Judy & Punch review – brutal and brilliantly bizarre #MeToo fairytale

Mirrah Foulkes’s 17th-century-set debut feature is a mouth-puckeringly tart treatise on mob mentality and male aggression
  
  

Damon Herriman and Mia Wasikowska in Judy & Punch.
Damon Herriman and Mia Wasikowska in Judy & Punch. Photograph: Allstar/Blue-Tongue

With her feature debut, actor-turned-director Mirrah Foulkes gives us a brilliantly bizarre #MeToo fairytale, a revisionist backstory for the Punch and Judy puppet show set in the 17th century. It’s a mouth-puckeringly tart movie that’s tonally in a world of its own – darkly disturbing, absurd, brutal and silly, with a batsqueak of bonkers.
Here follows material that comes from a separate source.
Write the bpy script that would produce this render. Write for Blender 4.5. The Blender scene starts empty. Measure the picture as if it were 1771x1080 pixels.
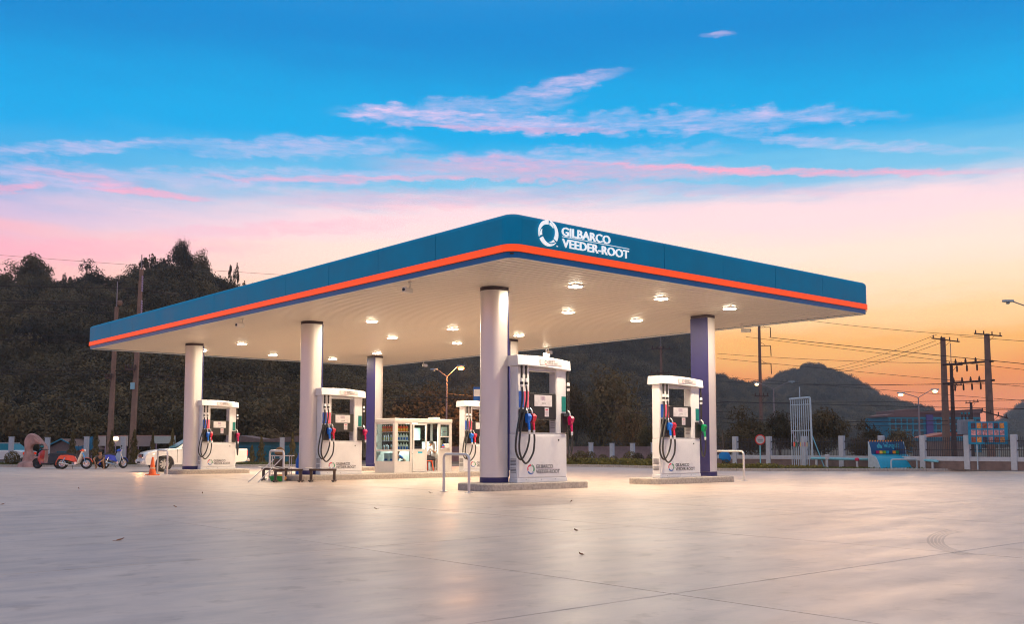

And it’s not consigned to the dim and distant past, either. Foulkes persistently jolts us back to the 21st century with a modern turn of phrase in the script – “we killed it tonight!” – or synth-y bit on the soundtrack, insisting we see her thesis on mob mentality and male aggression as horribly relevant.

The film is set in the town of Seaside, a mix-mash of Shakespeare and Dickens inhabited by grubby urchins, ruffians and potato sellers, with a bawdy public house where Punch and Judy perform their knockabout puppet show. Mr Punch (superbly played with sweaty charm and barely concealed menace by Damon Herriman) is the greatest puppeteer of his generation. Or, so he likes to think. Actually, it’s his wife Judy (Mia Wasikowska, reliably excellent) who is the real-deal talent. Forget the nagging shrew of tradition, Judy is super-capable, managing the business, looking after the baby and trying to keep her husband off booze.

But inevitably Punch falls off the wagon, leading to a spot of the old wife-beating and negligent parenting which has given joy to Punch and Judy audiences for centuries: in no other film are you likely to see the death of small child played as oopsie-daisy slapstick, a comic-tragedy set off by a dog wearing an Elizabethan ruff. (Those with a sensitive disposition should avoid.) Afterwards, Judy is sheltered by a community of outcasts in the forest, and here the film turns into a satisfying revenge tale, with gentler notes of kindness and solidarity to balance the sharpness. What a killer debut this is; that’s the way to do it.